Hong Kong
My classmate Anil passed away in Bangalore from an epileptic seizure two weeks ago. I didn’t know him at all. To be honest I had to go into my year book and find his name to remember which Anil he was. But what it did do was make another person in my year stop me in a cafe to tell me the news and we spoke for a good half hour. We probably talked more then than we ever did in the seven years we were in school together. We actually had a very good conversation, it is nice to sometime acknowledge your school years. I spend a lot of time denying it existence or least I feel defensive about having gone to the school that I did, as it was up a cul de sac, private, uniformed and zoned in a certain part of town and people always have a lot of assumptions about us who went there. It’s like a cookie cutter mode that we are all branded with. A picture forms in people’s head when they find out because what they can conjecture is where you lived, what kind of life you had, and all the impressions, much of it negative that they assume you must be.
I caught myself doing it a while back. I had a few nasty words to say about someone, and one of the things that came shooting out of my mouth was, “You know, he went to boarding school in the east coast, and you know, what they are like.”
“Yeah, all those private school people.” My friend replied, and I stopped.

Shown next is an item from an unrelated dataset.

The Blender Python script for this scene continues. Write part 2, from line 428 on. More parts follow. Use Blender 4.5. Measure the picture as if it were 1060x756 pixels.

“Can I take that back?” I said,
“Why?”
“Because I went to a private school, with uniform up on a hill for god’s sake.”
“You guys are so funny.”
“What do you mean?”
“All of you, the boarding school, private school, international school crowd, you all have this thing…”
“What thing?”
“I can’t explain it, it’s just this thing… you all have, like you all pretend it doesn’t matter, and it’s not who you are, you’re not like how people think you should be but you all know. Like you size each other up or something. You talk about it among yourselves, but not really with other people, Anthony is like that, Kristen is like that, you are like that.”
“You know why?”
“No.”
“Because it’s embarressing. Because somehow you’re supposed to be this person, and none of us are those people. I don’t think we ever felt like we were part of it when we were in it, and now we’ve been out of it longer than we’ve been in it, it still kinda get dragged around. It’s kinda like people always say, “I was from Cheung Chau, the Wong Tai Sin Projects, the Bronx, or Harlem, or Bedford, or Liverpool.” and it means something to them, and how it’s always where they are from. But with us, it’s true but it means certain things, that you don’t want to talk about because it seems like you’re showing off or people don’t like you. So you don’t talk about it unless the other person knows in their own way, and won’t judge you.”